┌──

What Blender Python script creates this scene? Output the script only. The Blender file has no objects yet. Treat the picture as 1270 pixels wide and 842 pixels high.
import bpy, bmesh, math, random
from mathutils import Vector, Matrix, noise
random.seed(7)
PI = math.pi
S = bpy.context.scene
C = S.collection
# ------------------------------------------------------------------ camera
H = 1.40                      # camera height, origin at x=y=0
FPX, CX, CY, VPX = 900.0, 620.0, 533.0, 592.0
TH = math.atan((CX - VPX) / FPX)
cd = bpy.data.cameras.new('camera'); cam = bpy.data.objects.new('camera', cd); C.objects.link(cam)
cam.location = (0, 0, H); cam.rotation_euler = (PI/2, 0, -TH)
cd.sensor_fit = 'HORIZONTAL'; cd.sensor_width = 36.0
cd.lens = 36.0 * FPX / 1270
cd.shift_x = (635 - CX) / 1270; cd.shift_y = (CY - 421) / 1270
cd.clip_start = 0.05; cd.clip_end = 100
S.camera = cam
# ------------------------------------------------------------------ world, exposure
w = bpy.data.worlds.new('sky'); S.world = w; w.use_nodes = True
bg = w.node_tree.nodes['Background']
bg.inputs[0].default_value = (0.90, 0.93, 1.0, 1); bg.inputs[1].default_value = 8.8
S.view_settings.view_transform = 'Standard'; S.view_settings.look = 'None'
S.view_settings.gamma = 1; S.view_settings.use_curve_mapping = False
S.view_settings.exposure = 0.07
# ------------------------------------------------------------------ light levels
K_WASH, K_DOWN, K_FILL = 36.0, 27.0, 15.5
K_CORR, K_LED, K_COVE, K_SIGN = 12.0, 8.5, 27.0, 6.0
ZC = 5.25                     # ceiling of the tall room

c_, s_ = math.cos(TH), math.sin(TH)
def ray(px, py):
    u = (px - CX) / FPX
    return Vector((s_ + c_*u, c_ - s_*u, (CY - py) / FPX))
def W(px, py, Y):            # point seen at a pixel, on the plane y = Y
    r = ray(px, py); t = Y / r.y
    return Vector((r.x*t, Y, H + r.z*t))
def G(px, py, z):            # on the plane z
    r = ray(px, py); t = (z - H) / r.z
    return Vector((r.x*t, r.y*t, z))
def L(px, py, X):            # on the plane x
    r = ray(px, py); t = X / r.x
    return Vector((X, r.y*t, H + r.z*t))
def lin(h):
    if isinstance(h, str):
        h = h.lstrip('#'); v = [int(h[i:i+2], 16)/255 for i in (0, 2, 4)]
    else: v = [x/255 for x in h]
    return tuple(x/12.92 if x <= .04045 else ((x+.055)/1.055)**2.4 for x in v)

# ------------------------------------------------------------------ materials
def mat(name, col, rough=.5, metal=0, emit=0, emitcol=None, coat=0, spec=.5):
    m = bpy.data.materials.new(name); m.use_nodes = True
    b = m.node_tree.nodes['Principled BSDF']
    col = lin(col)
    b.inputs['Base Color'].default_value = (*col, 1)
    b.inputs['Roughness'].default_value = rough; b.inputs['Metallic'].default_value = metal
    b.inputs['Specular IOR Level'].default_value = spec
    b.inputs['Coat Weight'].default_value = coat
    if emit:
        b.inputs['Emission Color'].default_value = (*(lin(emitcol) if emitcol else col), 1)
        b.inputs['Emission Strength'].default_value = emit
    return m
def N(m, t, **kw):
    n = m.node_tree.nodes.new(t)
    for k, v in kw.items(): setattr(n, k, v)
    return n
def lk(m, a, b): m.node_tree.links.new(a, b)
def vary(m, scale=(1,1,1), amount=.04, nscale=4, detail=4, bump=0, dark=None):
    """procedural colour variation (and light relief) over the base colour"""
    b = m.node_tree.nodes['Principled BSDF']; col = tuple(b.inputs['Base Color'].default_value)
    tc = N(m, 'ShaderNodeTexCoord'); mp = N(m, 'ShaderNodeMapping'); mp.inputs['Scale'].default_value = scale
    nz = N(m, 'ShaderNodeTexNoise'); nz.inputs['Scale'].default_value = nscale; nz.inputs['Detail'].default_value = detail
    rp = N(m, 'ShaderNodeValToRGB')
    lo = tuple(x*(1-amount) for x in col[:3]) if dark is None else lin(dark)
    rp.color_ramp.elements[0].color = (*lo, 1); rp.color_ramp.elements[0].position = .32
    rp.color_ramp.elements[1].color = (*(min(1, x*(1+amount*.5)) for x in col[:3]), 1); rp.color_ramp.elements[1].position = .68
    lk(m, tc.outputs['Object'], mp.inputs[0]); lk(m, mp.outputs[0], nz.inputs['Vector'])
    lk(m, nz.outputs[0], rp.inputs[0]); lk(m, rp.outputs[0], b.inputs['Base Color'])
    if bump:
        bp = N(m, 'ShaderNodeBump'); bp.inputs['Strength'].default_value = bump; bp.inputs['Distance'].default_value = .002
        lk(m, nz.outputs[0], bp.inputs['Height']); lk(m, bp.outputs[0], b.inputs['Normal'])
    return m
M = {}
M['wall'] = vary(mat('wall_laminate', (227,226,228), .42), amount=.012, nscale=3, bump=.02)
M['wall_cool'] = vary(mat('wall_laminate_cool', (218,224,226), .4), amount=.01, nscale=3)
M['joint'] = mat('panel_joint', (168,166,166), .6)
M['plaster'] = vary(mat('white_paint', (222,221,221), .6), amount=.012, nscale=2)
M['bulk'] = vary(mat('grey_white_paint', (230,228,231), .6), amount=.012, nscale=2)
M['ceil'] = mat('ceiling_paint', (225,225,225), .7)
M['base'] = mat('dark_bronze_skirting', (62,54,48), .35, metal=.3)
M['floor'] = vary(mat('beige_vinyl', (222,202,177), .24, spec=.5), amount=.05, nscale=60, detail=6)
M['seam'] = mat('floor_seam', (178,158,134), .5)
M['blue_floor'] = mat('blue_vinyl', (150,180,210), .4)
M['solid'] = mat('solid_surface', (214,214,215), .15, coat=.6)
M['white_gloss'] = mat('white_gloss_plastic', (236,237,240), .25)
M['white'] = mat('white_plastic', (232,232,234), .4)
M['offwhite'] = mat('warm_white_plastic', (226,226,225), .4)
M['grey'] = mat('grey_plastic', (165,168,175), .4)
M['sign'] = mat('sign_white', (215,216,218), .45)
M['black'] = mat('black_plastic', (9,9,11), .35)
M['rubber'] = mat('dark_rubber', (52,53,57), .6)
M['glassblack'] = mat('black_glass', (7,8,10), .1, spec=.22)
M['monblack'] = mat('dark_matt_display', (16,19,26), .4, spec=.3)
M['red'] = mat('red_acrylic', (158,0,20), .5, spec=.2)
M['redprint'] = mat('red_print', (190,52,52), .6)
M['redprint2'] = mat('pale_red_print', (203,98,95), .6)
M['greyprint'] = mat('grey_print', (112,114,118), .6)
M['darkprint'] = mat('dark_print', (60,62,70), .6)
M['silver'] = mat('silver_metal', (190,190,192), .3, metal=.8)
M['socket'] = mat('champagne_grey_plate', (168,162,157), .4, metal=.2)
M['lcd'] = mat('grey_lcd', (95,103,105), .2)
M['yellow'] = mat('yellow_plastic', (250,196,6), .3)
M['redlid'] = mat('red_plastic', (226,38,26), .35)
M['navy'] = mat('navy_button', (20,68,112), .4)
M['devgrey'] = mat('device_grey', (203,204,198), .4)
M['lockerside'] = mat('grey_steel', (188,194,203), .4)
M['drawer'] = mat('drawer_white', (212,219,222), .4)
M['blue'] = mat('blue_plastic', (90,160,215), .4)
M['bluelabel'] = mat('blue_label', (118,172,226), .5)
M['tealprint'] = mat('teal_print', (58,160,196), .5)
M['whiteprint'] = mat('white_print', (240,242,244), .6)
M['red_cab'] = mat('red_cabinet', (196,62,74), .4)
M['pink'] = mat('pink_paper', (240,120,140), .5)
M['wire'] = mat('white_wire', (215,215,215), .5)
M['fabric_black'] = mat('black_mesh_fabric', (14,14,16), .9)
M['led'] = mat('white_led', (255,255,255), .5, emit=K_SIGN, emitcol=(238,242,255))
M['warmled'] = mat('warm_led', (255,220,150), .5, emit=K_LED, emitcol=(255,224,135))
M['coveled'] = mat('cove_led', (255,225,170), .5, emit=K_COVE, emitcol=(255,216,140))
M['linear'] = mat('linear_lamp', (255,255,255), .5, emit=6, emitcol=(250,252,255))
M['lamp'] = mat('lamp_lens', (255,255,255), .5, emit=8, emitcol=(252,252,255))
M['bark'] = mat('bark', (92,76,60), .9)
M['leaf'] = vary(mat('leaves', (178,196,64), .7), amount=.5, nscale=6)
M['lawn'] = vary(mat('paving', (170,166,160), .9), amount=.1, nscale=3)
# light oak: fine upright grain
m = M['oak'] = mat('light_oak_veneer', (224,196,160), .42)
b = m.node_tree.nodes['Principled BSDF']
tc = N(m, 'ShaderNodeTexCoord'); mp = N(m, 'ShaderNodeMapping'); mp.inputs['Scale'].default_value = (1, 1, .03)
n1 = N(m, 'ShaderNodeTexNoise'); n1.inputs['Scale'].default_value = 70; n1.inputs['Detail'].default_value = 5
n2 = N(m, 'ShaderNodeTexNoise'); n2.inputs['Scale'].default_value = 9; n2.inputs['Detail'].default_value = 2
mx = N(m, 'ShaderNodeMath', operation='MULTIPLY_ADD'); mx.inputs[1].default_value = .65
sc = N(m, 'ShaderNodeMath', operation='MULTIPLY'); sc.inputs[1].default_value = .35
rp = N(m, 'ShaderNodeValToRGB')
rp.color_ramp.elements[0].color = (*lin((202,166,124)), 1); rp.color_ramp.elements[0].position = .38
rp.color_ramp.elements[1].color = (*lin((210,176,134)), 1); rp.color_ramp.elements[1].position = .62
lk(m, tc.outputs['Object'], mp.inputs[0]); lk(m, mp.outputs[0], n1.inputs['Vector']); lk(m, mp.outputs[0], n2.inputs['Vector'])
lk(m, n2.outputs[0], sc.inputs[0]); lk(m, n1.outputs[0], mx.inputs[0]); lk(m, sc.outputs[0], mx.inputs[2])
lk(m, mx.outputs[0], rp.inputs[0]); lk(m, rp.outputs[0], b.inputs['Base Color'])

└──

What is needed = Gather every line from the listing above in which "scene" appears, and copy those lines.

Correct response =
What Blender Python script creates this scene? Output the script only. The Blender file has no objects yet. Treat the picture as 1270 pixels wide and 842 pixels high.
S = bpy.context.scene